The teachers union is “very, very concerned” about the proposed change to the collective bargaining agreement that would deem them “ministers,” said Joe Hession, a representative at Junipero Serra High School in San Mateo. Union officials and attorneys are “looking very closely at the legal ramifications of the language,” he said.

Father Mark Doherty, chaplain at Sacred Heart Cathedral Preparatory, told the National Catholic Reporter that by clarifying “what exactly the church teaches on neuralgic points of human sexuality and religious practice, the new language ... can help faculty members direct the course of their professional and public conduct in such a way as to not flagrantly contradict the church’s stated mission.”

But opposition has been strong.

An online petitionhad garnered nearly 6,000 signatures by Tuesday. An open letter from Bay Area “people of faith” — to be published as a paid ad in March in the National Catholic Reporter — says Cordileone’s action “creates a repressive environment in which not only dissent, but any critical thought, robust exchange of ideas and genuine dialogue are discouraged and punishable by loss of livelihood.”
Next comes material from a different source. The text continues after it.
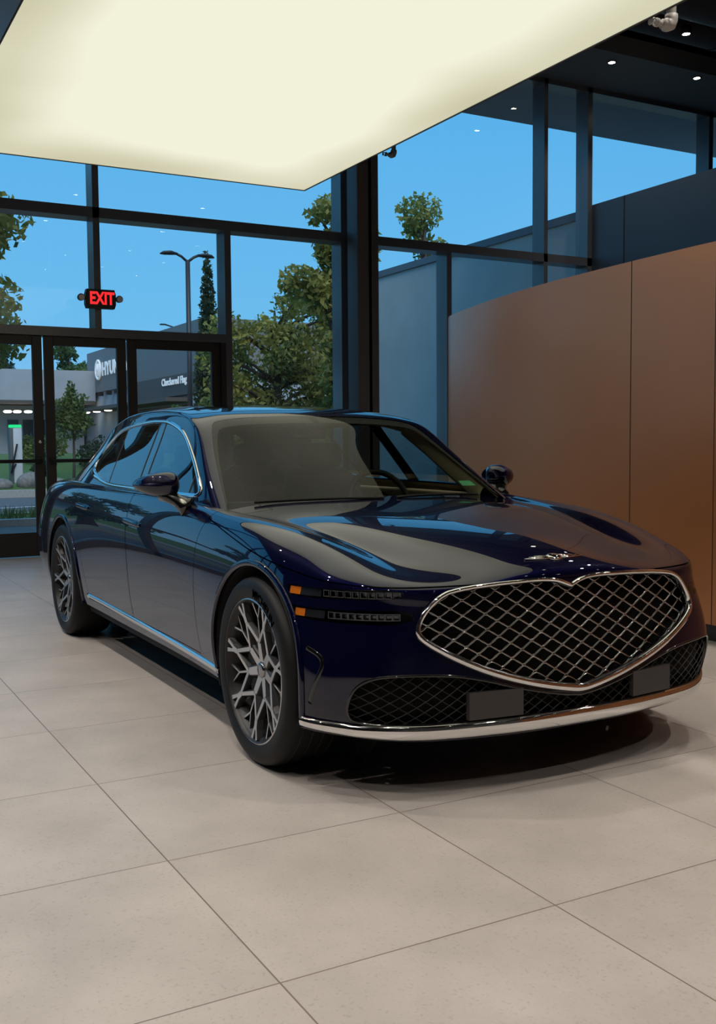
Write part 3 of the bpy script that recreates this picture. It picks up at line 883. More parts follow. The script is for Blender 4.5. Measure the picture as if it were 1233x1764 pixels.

Kathleen Purcell, 62, said she refused to sign Oakland Bishop Michael C. Barber’s less specific clause in the contract at Bishop O’Dowd High School last year and was terminated. She signed the open letter.

“For these schools that have worked to establish themselves as places of inclusion, of welcome, of tolerance, of the theme of love and social justice, this is pulling the rug out from under them,” she said.

Also signing was the board of directors of Sophia in Trinity, a San Francisco congregation run by ordained female priests, though the church does not acknowledge them. They are indirectly referenced in Cordileone’s new handbook section, which warns educators to “refrain from participation in organizations that call themselves ‘Catholic’ but support or advocate issues or causes contrary” to church teaching.

Board member Judith Liteky was one of the Sisters of the Immaculate Heart of Mary when in 1967 Los Angeles Archbishop James Francis McIntyre barred the sisters from teaching because they had embraced liberal ideals. She said she lost her job and along with 400 others chose to be dispensed from vows to “stick with what we believed.”

“This memory brings deep concern for the individual teachers at the San Francisco archdiocesan high schools,” Liteky said. “All I can say is I see so many shades of Cardinal McIntyre.”